- **Required work**: Go over the entries below line by line, copying each one that contains the word "script".
##############################
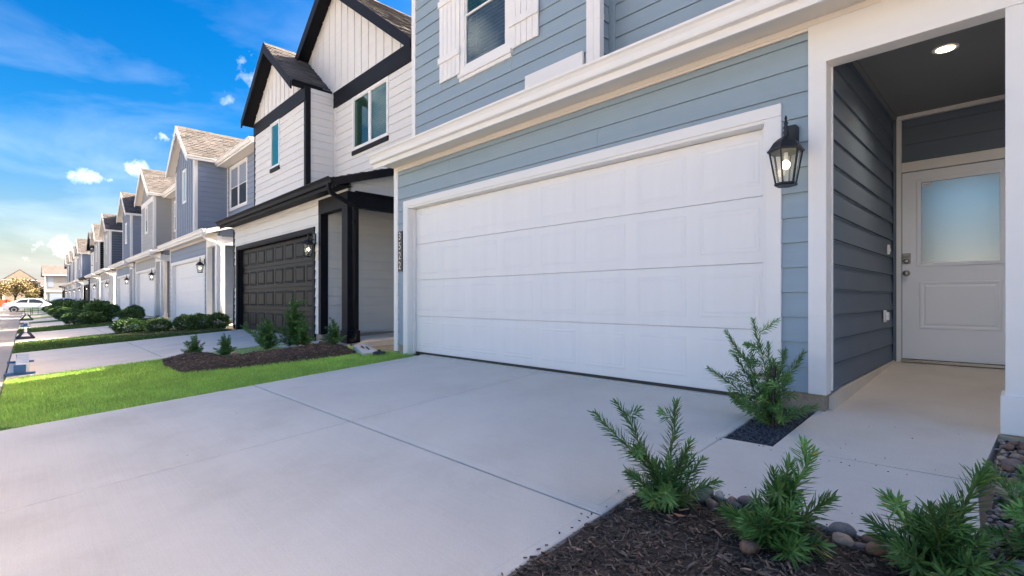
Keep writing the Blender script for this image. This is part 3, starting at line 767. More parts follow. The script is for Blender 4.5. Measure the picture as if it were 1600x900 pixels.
def entry_door(h, x0, x1, y, z0, z1, s):
    m = s.get('entry', M['entry']); W = x1-x0
    d = MB(); wall_y(d, y-.002, y+.028, x0+.004, x1-.004, z0+.012, z1-.008, [(x0+.155, x1-.155, 1.18, z1-.125)])
    D = d.build('entry_door', m, h)
    gl = [(x0+.155, x1-.155, 1.18, z1-.125)][0]
    fr = MB(); wall_y(fr, y-.014, y-.0025, gl[0]-.03, gl[1]+.03, gl[2]-.03, gl[3]+.03, [(gl[0]+.006, gl[1]-.006, gl[2]+.006, gl[3]-.006)]); fr.build('glass_frame', m, D, bevel=.003)
    pbox('pane', M['door_glass'], D, gl[0]-.004, gl[1]+.004, y+.006, y+.012, gl[2]-.004, gl[3]+.004, 0)
    a0, a1, b0, b1 = x0+.145, x1-.145, .50, .995
    w2, h2 = (a1-a0)/2, (b1-b0)/2
    def ring(i, yy): return [(-w2+i, yy, -h2+i), (w2-i, yy, -h2+i), (w2-i, yy, h2-i), (-w2+i, yy, h2-i)]
    V = ring(0, 0)+ring(.008, -.006)+ring(.022, -.006)+ring(.036, .0)+ring(.040, .0)+ring(.055, -.006)
    F = []
    for q in range(5):
        for k in range(4): F.append((q*4+k, q*4+(k+1) % 4, (q+1)*4+(k+1) % 4, (q+1)*4+k))
    F.append((20, 21, 22, 23))
    me = bpy.data.meshes.new('door_panel'); me.from_pydata(V, [], F); me.materials.append(m); obj('door_panel', me, ((a0+a1)/2, y-.0025, (b0+b1)/2), D)
    pbox('threshold', M['nickel'], h, x0, x1, y-.05, y+.03, z0-.022, z0+.008)
    kn = MB()
    kx = x0+.042
    def ly(prof, c, n=16):
        V = []; F = []
        for (r, dy) in prof:
            for k in range(n):
                t = 2*math.pi*k/n; V.append((c[0]+r*math.cos(t), c[1]-dy, c[2]+r*math.sin(t)))
        for i in range(len(prof)-1):
            for k in range(n): F.append((i*n+k, i*n+(k+1) % n, (i+1)*n+(k+1) % n, (i+1)*n+k))
        F.append(tuple(range((len(prof)-1)*n, len(prof)*n))); kn_ = MB(); kn_.add(V, F); return kn_
    ly([(.032, 0), (.032, .006), (.026, .010), (.012, .012), (.012, .035), (.024, .042), (.029, .055), (.026, .068), (.012, .074)], (kx, y-.002, 1.085)).build('door_knob', M['nickel'], D, smooth=True)
    if s.get('near', 0) > 1:
        k = pbox('keypad_deadbolt', M['nickel'], D, kx-.034, kx+.034, y-.024, y-.002, 1.185, 1.295, .006)
        for r in range(2):
            for c in range(5): pbox('key', M['metal_black'], k, kx-.025+c*.0105, kx-.018+c*.0105, y-.028, y-.0242, 1.248+r*.014, 1.257+r*.014, 0)
        ly([(.026, 0), (.026, .004), (.018, .005)], (kx, y-.024, 1.215)).build('bezel', M['metal_black'], k)
        ly([(.017, 0), (.016, .010), (.004, .011)], (kx, y-.029, 1.215)).build('lock_cylinder', M['nickel'], k)
        st = pbox('sticker', M['sticker'], D, gl[0]+.012, gl[0]+.085, y+.002, y+.0055, gl[3]-.05, gl[3]-.012, 0)
        pr = MB(); pts = [(gl[0]+.018+.0045*i, gl[3]-.032+.008*math.sin(i*1.9)) for i in range(13)]
        for (ax, az), (bx_, bz) in zip(pts[:-1], pts[1:]): pr.tube([(ax, y+.0015, az), (bx_, y+.0015, bz)], .0018, 4)
        pr.build('sticker_print', M['sticker_print'], st)
    return D
M['entry'] = mat('pale_grey_door_paint', (.83, .85, .89), rough=.45, var=.02, vscale=2, bump=.08, bscale=20)

# ------------------------------------------------------------------ the row
WH = M['white']; BK = M['black']
def spec(**k):
    d = dict(trim=WH, rake=WH, soffit=M['cream'], pent=WH, gut=WH, door=M['white_door'], lap=M['grey'], main_y=5.3, main_eave=5.85, near=0, gd=1)
    d.update(k); return d
house_specs = []
# 1: blue house with the number plate
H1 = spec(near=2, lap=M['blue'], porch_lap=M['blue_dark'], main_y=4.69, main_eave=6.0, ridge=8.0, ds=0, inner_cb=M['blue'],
    bump=dict(x0=0, x1=3.55, y=4.42, ztop=6.0, win=[dict(x0=1.25, x1=2.26, z0=3.98, z1=5.56, sill=True, blinds=True, gt='glass_green', glass='glass')],
              gable=dict(xc=1.775, hw=2.1, ze=5.98, zp=7.6, y0=4.08)))
house_specs.append(('slate blue house with white double garage door and porch beside the nearest driveway', -6.79, 4.10, H1))
H2 = spec(near=2, black=True, trim=BK, rake=BK, soffit=BK, pent=BK, gut=BK, door=M['black_door'], lap=M['white_lap'], main_y=5.44, main_eave=5.88, frieze=None, cb_low=.0, ceil=BK,
    inner_cb=M['white_lap'], main_cb=M['white_lap'], mx0=.05, mx1=7.35, mband=(5.50, 5.88), band_mat=BK, win=[dict(x0=4.66, x1=6.25, z0=4.24, z1=5.48, kind='sash', mull=False, blinds=True, glass='glass_green', apron=BK, fw=.06)],
    bump=dict(x0=0, x1=3.69, y=4.75, ztop=5.84, band=(5.53, 5.86), win=[dict(x0=1.33, x1=1.99, z0=4.32, z1=5.525, kind='fixed', glass='glass_teal', fw=.05, apron=BK)],
              gable=dict(xc=1.71, hw=1.86, ze=5.93, zp=7.48, y0=4.43, y1=5.43)),
    mgable=dict(xc=3.78, hw=3.76, ze=5.69, zp=8.55, y0=5.12))
H2['win'][0]['kind'] = 'slider'; H2['win'][0]['mull'] = True
house_specs.append(('white house with black trim, black gables and dark garage door', -15.5, 4.20, H2))
H3 = spec(near=1, lap=M['slate'], main_y=5.5, main_eave=5.83, ridge=7.6, win=[dict(x0=3.45, x1=5.5, z0=4.12, z1=5.75, mull=True, glass='glass_dark', gt='glass_green')],
    bump=dict(x0=0, x1=3.1, y=4.42, ztop=5.98, style='bb', win=[dict(x0=1.25, x1=1.85, z0=4.55, z1=5.85, kind='fixed', glass='glass_pale', fw=.07)],
              gable=dict(xc=1.5, hw=1.78, ze=6.0, zp=7.48, y0=4.12, y1=9.0)))
house_specs.append(('slate blue house with a batten gable and cream soffit, beyond the black trimmed house', -24.2, 4.22, H3))
H4 = spec(gd=1, lap=M['grey'], main_y=5.2, main_eave=5.83, ridge=7.5, win=[dict(x0=4.0, x1=4.9, z0=4.1, z1=5.6, glass='glass_dark', gt='glass_green')],
    bump=dict(x0=.1, x1=3.5, y=4.45, ztop=5.84, band=(5.62, 5.85), band_mat=WH, win=[dict(x0=1.2, x1=1.95, z0=4.2, z1=5.6, glass='glass_dark', gt='glass_pale')],
              gable=dict(xc=1.8, hw=1.95, ze=5.95, zp=7.45, y0=4.15, y1=9)))
house_specs.append(('pale grey lap sided house with white band board under its gable and small bracketed hood', -32.9, 4.2, H4))
H5 = spec(lap=M['slate'], main_y=5.3, main_eave=5.85, win=[dict(x0=4.3, x1=5.2, z0=4.1, z1=5.6, glass='glass_dark')],
    bump=dict(x0=.1, x1=3.4, y=4.5, ztop=5.95, style='bb', win=[dict(x0=1.3, x1=2.0, z0=4.3, z1=5.6, kind='fixed', glass='glass_pale')],
              gable=dict(xc=1.75, hw=1.95, ze=5.95, zp=7.45, y0=4.2, y1=5.3)),
    mgable=dict(xc=3.6, hw=3.7, ze=5.8, zp=8.6, y0=5.0))
house_specs.append(('blue batten house with white shutters on its gable window, mid row', -40.6, 4.2, H5))
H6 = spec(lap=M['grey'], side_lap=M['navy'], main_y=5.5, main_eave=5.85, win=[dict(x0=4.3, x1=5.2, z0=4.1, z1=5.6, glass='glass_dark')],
    bump=dict(x0=.1, x1=3.8, y=4.4, ztop=5.9, win=[dict(x0=1.6, x1=2.2, z0=4.3, z1=5.7, glass='glass_pale', kind='fixed')],
              gable=dict(xc=1.9, hw=2.2, ze=5.9, zp=7.3, y0=4.1, y1=5.5)),
    mgable=dict(xc=3.6, hw=3.7, ze=5.8, zp=8.5, y0=5.2))
house_specs.append(('grey house with a dark blue side wall and two stacked gables, mid row', -50.2, 4.2, H6))
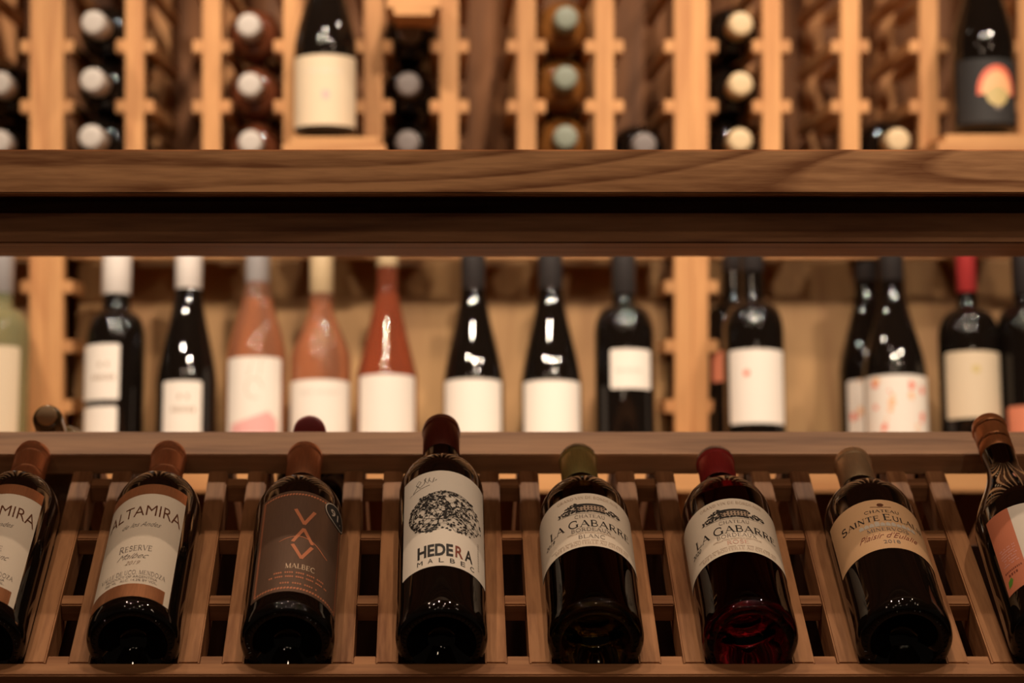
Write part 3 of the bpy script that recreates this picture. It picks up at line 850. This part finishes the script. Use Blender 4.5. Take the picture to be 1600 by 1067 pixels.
t = row_bottle(740, 'black sloping bottle with charcoal capsule and wide white label just behind the vine tree bottle', 'burgundy', BLACK_GLASS, BLACK_CAP, 460, 600)
l = lab(t, 697, 785, 599, 715, 742, PAPER_WHITE)
t = row_bottle(862, 'black sloping bottle with charcoal capsule and white label above the olive capped bottle', 'burgundy', BLACK_GLASS, BLACK_CAP, 456, 600)
l = lab(t, 818, 906, 601, 715, 862, PAPER_WHITE)
t = row_bottle(978, 'black square shouldered bottle with small oblong white label left of the wide post', 'bordeaux', BLACK_GLASS, BLACK_CAP, 462, 525)
l = lab(t, 952, 1016, 553, 614, 978, PAPER_WHITE)
l.put('small_print', marks_bm([(t[1](590), .034, .006)], 6), INK_SILVER, .003, 0)
t = row_bottle(1181, 'black bottle with big bright white label and tiny orange mark right of the wide post', 'bordeaux', BLACK_GLASS, BLACK_CAP, 425, 520)
l = lab(t, 1138, 1223, 553, 667, 1180, PAPER_WHITE)
l.put('orange_mark', poly_bm([arc(-.014, t[1](590), .0040, .0040, 0, 340, 17)]), INK_CORAL)
t2 = row_bottle(1152, 'bottle with red label peeking out behind the big white labelled bottle', 'bordeaux', BLACK_GLASS, BLACK_CAP, 425, 520, Y=3.11, L=.29)
l = lab(t2, 1112, 1190, 555, 602, 1152, PAPER_CORAL, Y=3.11)
t = row_bottle(1402, 'black sloping bottle with red and white patterned wraparound label', 'burgundy', BLACK_GLASS, BLACK_CAP, 440, 580, R=.0385)
l = lab(t, 1353, 1450, 593, 715, 1402, PAPER_WHITE)
r6 = random.Random(21)
def splat(l, tt, n, seed):
    r6 = random.Random(seed); A, Bp = [], []
    for i in range(n):
        u = r6.uniform(-.036, .036); v = r6.uniform(tt[1](705), tt[1](598)); s = r6.uniform(.002, .006)
        (A if i % 2 else Bp).append([(u + s * (.6 + .4 * r6.random()) * cos(a), v + s * (.6 + .8 * r6.random()) * sin(a)) for a in [k * pi / 3 for k in range(6)]])
    l.put('red_pattern', poly_bm(A), INK_CORAL, lift=1); l.put('orange_pattern', poly_bm(Bp), INK_ORANGE, lift=2)
splat(l, t, 24, 4)
t = row_bottle(1362, 'black sloping bottle with the same red pattern, half hidden behind its twin', 'burgundy', BLACK_GLASS, BLACK_CAP, 440, 580, R=.0385, Y=3.125, L=.292)
l = lab(t, 1322, 1400, 600, 700, 1362, PAPER_WHITE, Y=3.125); splat(l, t, 24, 8)
t = row_bottle(1520, 'black bottle with wine red capsule and cream label with small round crest', 'bordeaux', BLACK_GLASS, RED_CAP, 458, 530, rn=.0120)
l = lab(t, 1477, 1563, 556, 659, 1520, PAPER_CREAM)
l.put('crest', poly_bm([arc(0, t[1](584), .0055, .0055, 0, 340, 17)]), INK_OLIVE)
t = row_bottle(1612, 'black bottle with small low red label at the right frame edge', 'bordeaux', BLACK_GLASS, BLACK_CAP, 462, 525)
l = lab(t, 1571, 1600, 640, 700, 1612, PAPER_CORAL)
t = row_bottle(-6, 'pale green white wine bottle cut by the left frame edge', 'bordeaux', PALE_GLASS, SILVER_CAP, 460, 530)
l = lab(t, -48, 32, 548, 700, -6, PAPER_CREAM)

# --- the two bottles on show in the upper rack, each on a little block
def show_block(px0, px1, ytop, ybot, Y, label):
    x0_, x1_ = px_x(px0, Y), px_x(px1, Y)
    zt_, zb_ = px_z(ytop, Y), px_z(ybot, Y)
    bm = bmesh.new(); bmesh.ops.create_cube(bm, size=1.0)
    for v in bm.verts: v.co = Vector((v.co.x * (x1_ - x0_), v.co.y * 0.115, v.co.z * (zt_ - zb_)))
    ed = [e for e in bm.edges if abs(e.verts[0].co.x - e.verts[1].co.x) < 1e-6 and abs(e.verts[0].co.z - e.verts[1].co.z) < 1e-6]
    bmesh.ops.bevel(bm, geom=ed, offset=0.009, segments=4, affect='EDGES')
    o = from_bm('bottle_stand', bm, WB_X)
    o.location = ((x0_ + x1_) / 2, YW - .0585, (zt_ + zb_) / 2)
    return tag(o, label, 'stand', 'small pine display stands fixed to the wall rack')
YS = 3.045
show_block(441, 602, 214, 262, YS - .058, 'rounded pine block under the white labelled bottle in the upper rack')
show_block(1466, 1650, 210, 262, YS - .058, 'rounded pine block under the black labelled bottle at upper right')
show_block(604, 688, -30, 24, YS - .058, 'rounded pine block cut by the top frame edge over the grey capped bottles')
def show_bottle(px, base_y, label, hb):
    zb_ = px_z(base_y - 1, YS)
    z_of = lambda y: (at(PX, y, YS - .02).z - zb_) / cos(.07)
    o = stand(label, px_x(px, YS), YS, zb_, 'burgundy', 0.0385, 0.295, hb, BLACK_GLASS, BLACK_CAP, .055, lean=0.07)
    return o, z_of, 0.0385
t = show_bottle(508, 214, 'black sloping bottle with big cream label standing in the upper rack', .112)
l = lab(t, 460, 556, 90, 207, 508, PAPER_CREAM, Y=YS)
l.put('small_print', marks_bm([(t[1](118), .046, .004)], 7), INK_SILVER)
l.put('pink_mark', poly_bm([arc(.002, t[1](153), .0050, .0060, 0, 340, 17)]), PAPER_PINK)
t = show_bottle(1540, 210, 'black bottle with glowing coral mushroom mark on its black label, upper right', .112)
l = lab(t, 1494, 1586, 96, 205, 1540, PAPER_BLACK, Y=YS)
def blob(cx, cy, rx, ry, wob, ph=0.0, n=28):
    return [(cx + rx * (1 + wob * sin(5 * a + ph)) * cos(a), cy + ry * (1 + wob * cos(4 * a + ph)) * sin(a)) for a in [2 * pi * k / n for k in range(n)]]
vz = t[1]
l.put('coral_cap', poly_bm([[(.0085 + .0255 * cos(radians(a)), vz(148) + .0330 * sin(radians(a)) - (.004 if a in (0, 180) else 0)) for a in range(0, 181, 9)]]), INK_CORAL, lift=2)
l.put('pale_cap', poly_bm([[(.0085 + .0205 * cos(radians(a)), vz(152) + .0290 * sin(radians(a))) for a in range(0, 181, 9)]]), INK_ORANGE, lift=3)
l.put('beige_stem', poly_bm([blob(.0085, vz(155), .0150, .0120, .08)]), INK_OLIVE, lift=4)
l.put('grey_root', poly_bm([[(.000, vz(164)), (.017, vz(164)), (.012, vz(176)), (.006, vz(176))]]), INK_GREY, lift=3)

# --- bottles lying in the rack with their necks towards the room
def lying(px, py, label, glass, cap, proto={}, out=0.0, yaw=0.0, pitch=0.0):
    key = (glass.name, cap.name)
    if key not in proto:
        o = bottle(label, 'bordeaux', 0.0358, 0.300, 0.190, glass, cap, 0.050, 'wine bottles lying in the wall rack', 0.0142, seg=48)
        proto[key] = o
    else:
        src = proto[key]
        o = src.copy(); C.objects.link(o); o['label'] = label
        for ch in list(src.children):
            c = ch.copy(); C.objects.link(c); c.parent = o
    Yt = 3.085 - out
    p = at(px, py, Yt)
    m = Matrix.Rotation(yaw, 3, 'Z') @ Matrix.Rotation(pi / 2 + pitch, 3, 'X')
    ax = m @ Vector((0, 0, 1))
    o.location = p - ax * 0.300
    o.rotation_euler = m.to_euler()
    return o
ORD = ('topmost', 'middle', 'lowest')
def column(xs, ys, what, glass, cap, out=0.0, yaw=0.0, pitch=0.0):
    for i, y in enumerate(ys):
        x = xs[i] if isinstance(xs, (list, tuple)) else xs
        word = ORD[i + (3 - len(ys))] if len(ys) > 1 else 'single'
        lying(x, y, word + ' ' + what, glass, cap, out=out, yaw=yaw, pitch=pitch)
column((145, 143, 141), (35, 125, 214), 'white capped lying bottle in the black filled bay beside the left wide post', BLACK_GLASS, DULL_CAP, .045, -.05, 0)
column((388, 390, 391), (39, 132, 222), 'white capped bottle of the russet stack left of the cream labelled bottle', RUST_GLASS, DULL_CAP, .02)
column((640, 638, 637), (45, 131, 222), 'grey capped black bottle in the bay right of the cream labelled bottle', BLACK_GLASS, GREY_CAP)
column((885, 884, 884), (28, 121, 214), 'grey green capped bottle of the amber stack in the upper rack', AMBER_GLASS, GREYGREEN_CAP, .01)
column(1007, (226,), 'dark capped bottle lying low between amber stack and wide post', BLACK_GLASS, GREY_CAP)
column((1158, 1158, 1157), (37, 131, 219), 'cream gold capped black bottle right of the right wide post', BLACK_GLASS, CREAM_CAP, .01)
column(1404, (219,), 'cream capped bottle lying low left of the mushroom labelled bottle', BLACK_GLASS, CREAM_CAP, .01)
column((-2, -3), (130, 222), 'pale capped bottle cut by the left frame edge in the upper rack', GREEN_GLASS, DULL_CAP, .01)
##############################
- **Worked solution**:
Keep writing the Blender script for this image. This is part 3, starting at line 767. More parts follow. The script is for Blender 4.5. Measure the picture as if it were 1600x900 pixels.
Write part 3 of the bpy script that recreates this picture. It picks up at line 850. This part finishes the script. Use Blender 4.5. Take the picture to be 1600 by 1067 pixels.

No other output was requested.